Like I said, the slogan from Bouteldja is not the hill anyone should be dying on, but I just don't see the point in abandoning the anti-Zionist rhetoric.

R Totale
Dec 3 2020 17:07

I guess it all depends on whether the language helps clarify things more than it confuses them. I'm opposed to jihadism and to German nationalism, but I would certainly never under any circumstances call myself a counter-jihadist or anti-Deutsch; similarly, I think there's a judgement call to be made about whether or not talking about anti-Zionism is helpful or not. And I probably still would use that language in a lot of situations, I'm sure I'd sometimes say things like "it's important to defend the space for anti-Zionist ideas and critique to exist" or whatever, it's just a matter of judgement, like how I might be happy to say "communism communism communism" all day on here but I'd probably try quite hard to find workable synonyms for it when talking to a migrant who'd grown up in the old soviet bloc.

Anyway, did a bit more digging on Bouteldja and the PIR today, due to being in a few Teams meetings with not much to do but idly open up tabs, so if anyone wants a bit more English-language background on the side of the argument that Freedom article glosses over:
Not a fan of Ross Wolfe, by any means, but the translated texts he hosts can be useful.
Is also interesting to see how much Bouteldja and the PIR get criticised for using the term "philosemites" - that's not a term I really have a problem with because in the UK context I only know it as a term used by left/anti-Zionist Jews to criticise the positions of grotesque gentile centrist freaks, but perhaps in France there's much more of a history of it being used by antisemites and the far-right.

Black Badger
Dec 3 2020 17:18

what's the definition of a philosemite? someone who hates Jews and Jewish culture, but who respects/fears "the Jews" and their alleged will to power

R Totale
Dec 3 2020 19:19

Yeah, I'd broadly agree with that, and could offer a few others (e.g., someone with a hatred of Arabs/Muslims who imagines Israel/"the Jews" as a perfect Arab-killing machine, etc).

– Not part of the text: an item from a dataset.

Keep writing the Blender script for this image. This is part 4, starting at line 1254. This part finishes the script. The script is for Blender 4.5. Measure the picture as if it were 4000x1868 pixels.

But I know nothing about how it's used in a French context, it could well be that it's often used to mean like "ZOG" or "cultural marxism" or something there.

Dec 15 2020 15:20

Well I got round to reading the translated critical text in 'thecharnelhouse' website which a seemed pretty good and a useful complement to the 'Freedom' text all of which seems particularly relevant to what is going on in France now under the French Presidency , but I'm not well versed on the more detailed arguments and language of the wider French radical movement relating to class and race.